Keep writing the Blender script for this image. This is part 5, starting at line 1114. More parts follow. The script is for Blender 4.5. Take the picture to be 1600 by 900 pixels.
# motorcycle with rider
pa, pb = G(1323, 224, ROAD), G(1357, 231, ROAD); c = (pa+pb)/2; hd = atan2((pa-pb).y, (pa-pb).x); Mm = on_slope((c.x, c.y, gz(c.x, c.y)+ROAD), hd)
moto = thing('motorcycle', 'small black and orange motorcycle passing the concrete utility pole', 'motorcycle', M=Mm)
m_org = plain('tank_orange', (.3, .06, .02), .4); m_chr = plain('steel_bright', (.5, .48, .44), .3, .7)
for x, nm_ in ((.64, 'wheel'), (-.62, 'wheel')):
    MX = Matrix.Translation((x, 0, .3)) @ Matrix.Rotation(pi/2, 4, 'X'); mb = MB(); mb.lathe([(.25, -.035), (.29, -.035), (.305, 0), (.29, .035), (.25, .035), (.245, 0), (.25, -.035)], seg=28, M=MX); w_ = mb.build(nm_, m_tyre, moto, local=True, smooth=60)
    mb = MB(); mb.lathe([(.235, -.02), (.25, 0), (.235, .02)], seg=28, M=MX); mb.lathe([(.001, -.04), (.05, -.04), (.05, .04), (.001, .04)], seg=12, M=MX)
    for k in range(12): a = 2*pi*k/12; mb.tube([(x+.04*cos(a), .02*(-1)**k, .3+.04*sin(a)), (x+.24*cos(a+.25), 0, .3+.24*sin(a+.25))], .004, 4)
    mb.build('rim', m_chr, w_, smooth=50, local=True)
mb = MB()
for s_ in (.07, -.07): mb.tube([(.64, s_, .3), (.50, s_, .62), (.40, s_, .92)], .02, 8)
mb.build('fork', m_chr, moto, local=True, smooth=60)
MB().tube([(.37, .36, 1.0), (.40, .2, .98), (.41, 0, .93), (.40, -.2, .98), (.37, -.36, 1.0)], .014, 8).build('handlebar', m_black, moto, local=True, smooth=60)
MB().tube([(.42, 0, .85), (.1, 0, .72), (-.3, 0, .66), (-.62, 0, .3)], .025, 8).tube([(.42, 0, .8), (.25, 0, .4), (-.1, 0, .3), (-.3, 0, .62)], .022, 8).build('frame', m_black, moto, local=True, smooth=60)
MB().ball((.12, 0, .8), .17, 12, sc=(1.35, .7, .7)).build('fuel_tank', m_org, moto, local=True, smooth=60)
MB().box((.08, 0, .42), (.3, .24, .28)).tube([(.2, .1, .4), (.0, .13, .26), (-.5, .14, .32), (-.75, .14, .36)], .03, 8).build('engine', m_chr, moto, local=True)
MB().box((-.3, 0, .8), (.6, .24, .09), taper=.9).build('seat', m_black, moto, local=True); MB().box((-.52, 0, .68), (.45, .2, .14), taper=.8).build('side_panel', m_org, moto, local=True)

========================

Exercise:
Give back all the data exactly as written.

Output of the exercise:
Keep writing the Blender script for this image. This is part 5, starting at line 1114. More parts follow. The script is for Blender 4.5. Take the picture to be 1600 by 900 pixels.
# motorcycle with rider
pa, pb = G(1323, 224, ROAD), G(1357, 231, ROAD); c = (pa+pb)/2; hd = atan2((pa-pb).y, (pa-pb).x); Mm = on_slope((c.x, c.y, gz(c.x, c.y)+ROAD), hd)
moto = thing('motorcycle', 'small black and orange motorcycle passing the concrete utility pole', 'motorcycle', M=Mm)
m_org = plain('tank_orange', (.3, .06, .02), .4); m_chr = plain('steel_bright', (.5, .48, .44), .3, .7)
for x, nm_ in ((.64, 'wheel'), (-.62, 'wheel')):
    MX = Matrix.Translation((x, 0, .3)) @ Matrix.Rotation(pi/2, 4, 'X'); mb = MB(); mb.lathe([(.25, -.035), (.29, -.035), (.305, 0), (.29, .035), (.25, .035), (.245, 0), (.25, -.035)], seg=28, M=MX); w_ = mb.build(nm_, m_tyre, moto, local=True, smooth=60)
    mb = MB(); mb.lathe([(.235, -.02), (.25, 0), (.235, .02)], seg=28, M=MX); mb.lathe([(.001, -.04), (.05, -.04), (.05, .04), (.001, .04)], seg=12, M=MX)
    for k in range(12): a = 2*pi*k/12; mb.tube([(x+.04*cos(a), .02*(-1)**k, .3+.04*sin(a)), (x+.24*cos(a+.25), 0, .3+.24*sin(a+.25))], .004, 4)
    mb.build('rim', m_chr, w_, smooth=50, local=True)
mb = MB()
for s_ in (.07, -.07): mb.tube([(.64, s_, .3), (.50, s_, .62), (.40, s_, .92)], .02, 8)
mb.build('fork', m_chr, moto, local=True, smooth=60)
MB().tube([(.37, .36, 1.0), (.40, .2, .98), (.41, 0, .93), (.40, -.2, .98), (.37, -.36, 1.0)], .014, 8).build('handlebar', m_black, moto, local=True, smooth=60)
MB().tube([(.42, 0, .85), (.1, 0, .72), (-.3, 0, .66), (-.62, 0, .3)], .025, 8).tube([(.42, 0, .8), (.25, 0, .4), (-.1, 0, .3), (-.3, 0, .62)], .022, 8).build('frame', m_black, moto, local=True, smooth=60)
MB().ball((.12, 0, .8), .17, 12, sc=(1.35, .7, .7)).build('fuel_tank', m_org, moto, local=True, smooth=60)
MB().box((.08, 0, .42), (.3, .24, .28)).tube([(.2, .1, .4), (.0, .13, .26), (-.5, .14, .32), (-.75, .14, .36)], .03, 8).build('engine', m_chr, moto, local=True)
MB().box((-.3, 0, .8), (.6, .24, .09), taper=.9).build('seat', m_black, moto, local=True); MB().box((-.52, 0, .68), (.45, .2, .14), taper=.8).build('side_panel', m_org, moto, local=True)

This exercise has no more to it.